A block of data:
_ _ _

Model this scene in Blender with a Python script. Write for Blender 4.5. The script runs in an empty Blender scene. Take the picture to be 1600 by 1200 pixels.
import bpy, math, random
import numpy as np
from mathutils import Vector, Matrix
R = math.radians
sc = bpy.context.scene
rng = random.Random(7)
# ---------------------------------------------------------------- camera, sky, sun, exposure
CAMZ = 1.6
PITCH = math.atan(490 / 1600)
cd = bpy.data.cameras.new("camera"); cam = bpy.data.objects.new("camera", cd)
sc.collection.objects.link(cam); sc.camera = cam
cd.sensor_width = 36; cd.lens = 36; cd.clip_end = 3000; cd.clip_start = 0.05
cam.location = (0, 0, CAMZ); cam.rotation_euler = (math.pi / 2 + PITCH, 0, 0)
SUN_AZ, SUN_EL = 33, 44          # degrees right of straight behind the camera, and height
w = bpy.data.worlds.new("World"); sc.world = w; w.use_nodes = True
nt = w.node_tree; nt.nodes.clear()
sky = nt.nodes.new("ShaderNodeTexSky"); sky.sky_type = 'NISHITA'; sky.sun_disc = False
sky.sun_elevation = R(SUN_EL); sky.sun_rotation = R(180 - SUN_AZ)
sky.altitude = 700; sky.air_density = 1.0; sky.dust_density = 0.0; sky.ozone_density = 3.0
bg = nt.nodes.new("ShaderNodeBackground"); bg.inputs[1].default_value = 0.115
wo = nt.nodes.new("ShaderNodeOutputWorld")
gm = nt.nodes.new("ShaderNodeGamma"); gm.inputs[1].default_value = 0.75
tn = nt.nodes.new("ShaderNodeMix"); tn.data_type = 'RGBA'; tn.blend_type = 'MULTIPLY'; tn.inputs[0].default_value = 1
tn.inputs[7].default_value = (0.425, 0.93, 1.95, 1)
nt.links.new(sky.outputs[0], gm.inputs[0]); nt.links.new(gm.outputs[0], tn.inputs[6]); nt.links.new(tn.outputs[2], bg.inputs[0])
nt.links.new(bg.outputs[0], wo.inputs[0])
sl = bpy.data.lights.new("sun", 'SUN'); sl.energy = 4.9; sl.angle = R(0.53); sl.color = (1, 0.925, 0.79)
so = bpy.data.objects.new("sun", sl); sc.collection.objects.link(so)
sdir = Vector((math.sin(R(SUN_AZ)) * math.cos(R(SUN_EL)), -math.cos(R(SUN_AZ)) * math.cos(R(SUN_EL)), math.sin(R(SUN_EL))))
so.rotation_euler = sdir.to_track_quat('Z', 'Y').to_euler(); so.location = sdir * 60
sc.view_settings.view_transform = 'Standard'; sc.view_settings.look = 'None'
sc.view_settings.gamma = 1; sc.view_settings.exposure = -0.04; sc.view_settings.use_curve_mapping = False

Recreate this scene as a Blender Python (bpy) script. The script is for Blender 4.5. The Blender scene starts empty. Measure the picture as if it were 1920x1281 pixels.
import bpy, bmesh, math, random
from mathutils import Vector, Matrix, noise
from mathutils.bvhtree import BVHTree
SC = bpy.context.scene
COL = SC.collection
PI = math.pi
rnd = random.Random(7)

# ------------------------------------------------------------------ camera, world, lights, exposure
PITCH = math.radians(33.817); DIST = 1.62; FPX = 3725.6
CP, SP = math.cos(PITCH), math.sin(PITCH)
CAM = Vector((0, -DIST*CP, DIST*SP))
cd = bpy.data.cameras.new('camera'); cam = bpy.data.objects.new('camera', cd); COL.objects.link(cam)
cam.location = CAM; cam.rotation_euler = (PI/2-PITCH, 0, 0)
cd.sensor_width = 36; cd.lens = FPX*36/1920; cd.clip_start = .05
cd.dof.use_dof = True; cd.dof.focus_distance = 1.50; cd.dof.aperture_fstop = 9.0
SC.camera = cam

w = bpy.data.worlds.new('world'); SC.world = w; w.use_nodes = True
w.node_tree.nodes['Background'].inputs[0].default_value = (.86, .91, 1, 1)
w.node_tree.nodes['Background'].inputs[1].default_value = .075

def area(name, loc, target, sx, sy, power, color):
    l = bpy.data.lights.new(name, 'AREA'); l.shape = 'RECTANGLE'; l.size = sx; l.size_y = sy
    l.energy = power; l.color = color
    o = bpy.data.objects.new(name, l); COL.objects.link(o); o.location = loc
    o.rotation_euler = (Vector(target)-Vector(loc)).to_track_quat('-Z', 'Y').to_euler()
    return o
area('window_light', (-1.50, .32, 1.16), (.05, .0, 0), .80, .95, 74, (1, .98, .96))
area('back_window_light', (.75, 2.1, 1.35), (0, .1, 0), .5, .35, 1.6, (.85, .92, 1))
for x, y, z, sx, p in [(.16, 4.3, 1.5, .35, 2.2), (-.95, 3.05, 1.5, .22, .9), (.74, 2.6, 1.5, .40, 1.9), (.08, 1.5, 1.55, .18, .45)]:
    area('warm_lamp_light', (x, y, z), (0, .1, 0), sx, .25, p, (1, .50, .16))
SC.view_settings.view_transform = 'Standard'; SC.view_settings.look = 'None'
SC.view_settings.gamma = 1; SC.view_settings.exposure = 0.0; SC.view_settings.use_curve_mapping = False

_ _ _

- _Stated problem_
Exactly as they are written, print the entries again.

- _Written reply_
Model this scene in Blender with a Python script. Write for Blender 4.5. The script runs in an empty Blender scene. Take the picture to be 1600 by 1200 pixels.
import bpy, math, random
import numpy as np
from mathutils import Vector, Matrix
R = math.radians
sc = bpy.context.scene
rng = random.Random(7)
# ---------------------------------------------------------------- camera, sky, sun, exposure
CAMZ = 1.6
PITCH = math.atan(490 / 1600)
cd = bpy.data.cameras.new("camera"); cam = bpy.data.objects.new("camera", cd)
sc.collection.objects.link(cam); sc.camera = cam
cd.sensor_width = 36; cd.lens = 36; cd.clip_end = 3000; cd.clip_start = 0.05
cam.location = (0, 0, CAMZ); cam.rotation_euler = (math.pi / 2 + PITCH, 0, 0)
SUN_AZ, SUN_EL = 33, 44          # degrees right of straight behind the camera, and height
w = bpy.data.worlds.new("World"); sc.world = w; w.use_nodes = True
nt = w.node_tree; nt.nodes.clear()
sky = nt.nodes.new("ShaderNodeTexSky"); sky.sky_type = 'NISHITA'; sky.sun_disc = False
sky.sun_elevation = R(SUN_EL); sky.sun_rotation = R(180 - SUN_AZ)
sky.altitude = 700; sky.air_density = 1.0; sky.dust_density = 0.0; sky.ozone_density = 3.0
bg = nt.nodes.new("ShaderNodeBackground"); bg.inputs[1].default_value = 0.115
wo = nt.nodes.new("ShaderNodeOutputWorld")
gm = nt.nodes.new("ShaderNodeGamma"); gm.inputs[1].default_value = 0.75
tn = nt.nodes.new("ShaderNodeMix"); tn.data_type = 'RGBA'; tn.blend_type = 'MULTIPLY'; tn.inputs[0].default_value = 1
tn.inputs[7].default_value = (0.425, 0.93, 1.95, 1)
nt.links.new(sky.outputs[0], gm.inputs[0]); nt.links.new(gm.outputs[0], tn.inputs[6]); nt.links.new(tn.outputs[2], bg.inputs[0])
nt.links.new(bg.outputs[0], wo.inputs[0])
sl = bpy.data.lights.new("sun", 'SUN'); sl.energy = 4.9; sl.angle = R(0.53); sl.color = (1, 0.925, 0.79)
so = bpy.data.objects.new("sun", sl); sc.collection.objects.link(so)
sdir = Vector((math.sin(R(SUN_AZ)) * math.cos(R(SUN_EL)), -math.cos(R(SUN_AZ)) * math.cos(R(SUN_EL)), math.sin(R(SUN_EL))))
so.rotation_euler = sdir.to_track_quat('Z', 'Y').to_euler(); so.location = sdir * 60
sc.view_settings.view_transform = 'Standard'; sc.view_settings.look = 'None'
sc.view_settings.gamma = 1; sc.view_settings.exposure = -0.04; sc.view_settings.use_curve_mapping = False

Recreate this scene as a Blender Python (bpy) script. The script is for Blender 4.5. The Blender scene starts empty. Measure the picture as if it were 1920x1281 pixels.
import bpy, bmesh, math, random
from mathutils import Vector, Matrix, noise
from mathutils.bvhtree import BVHTree
SC = bpy.context.scene
COL = SC.collection
PI = math.pi
rnd = random.Random(7)

# ------------------------------------------------------------------ camera, world, lights, exposure
PITCH = math.radians(33.817); DIST = 1.62; FPX = 3725.6
CP, SP = math.cos(PITCH), math.sin(PITCH)
CAM = Vector((0, -DIST*CP, DIST*SP))
cd = bpy.data.cameras.new('camera'); cam = bpy.data.objects.new('camera', cd); COL.objects.link(cam)
cam.location = CAM; cam.rotation_euler = (PI/2-PITCH, 0, 0)
cd.sensor_width = 36; cd.lens = FPX*36/1920; cd.clip_start = .05
cd.dof.use_dof = True; cd.dof.focus_distance = 1.50; cd.dof.aperture_fstop = 9.0
SC.camera = cam

w = bpy.data.worlds.new('world'); SC.world = w; w.use_nodes = True
w.node_tree.nodes['Background'].inputs[0].default_value = (.86, .91, 1, 1)
w.node_tree.nodes['Background'].inputs[1].default_value = .075

def area(name, loc, target, sx, sy, power, color):
    l = bpy.data.lights.new(name, 'AREA'); l.shape = 'RECTANGLE'; l.size = sx; l.size_y = sy
    l.energy = power; l.color = color
    o = bpy.data.objects.new(name, l); COL.objects.link(o); o.location = loc
    o.rotation_euler = (Vector(target)-Vector(loc)).to_track_quat('-Z', 'Y').to_euler()
    return o
area('window_light', (-1.50, .32, 1.16), (.05, .0, 0), .80, .95, 74, (1, .98, .96))
area('back_window_light', (.75, 2.1, 1.35), (0, .1, 0), .5, .35, 1.6, (.85, .92, 1))
for x, y, z, sx, p in [(.16, 4.3, 1.5, .35, 2.2), (-.95, 3.05, 1.5, .22, .9), (.74, 2.6, 1.5, .40, 1.9), (.08, 1.5, 1.55, .18, .45)]:
    area('warm_lamp_light', (x, y, z), (0, .1, 0), sx, .25, p, (1, .50, .16))
SC.view_settings.view_transform = 'Standard'; SC.view_settings.look = 'None'
SC.view_settings.gamma = 1; SC.view_settings.exposure = 0.0; SC.view_settings.use_curve_mapping = False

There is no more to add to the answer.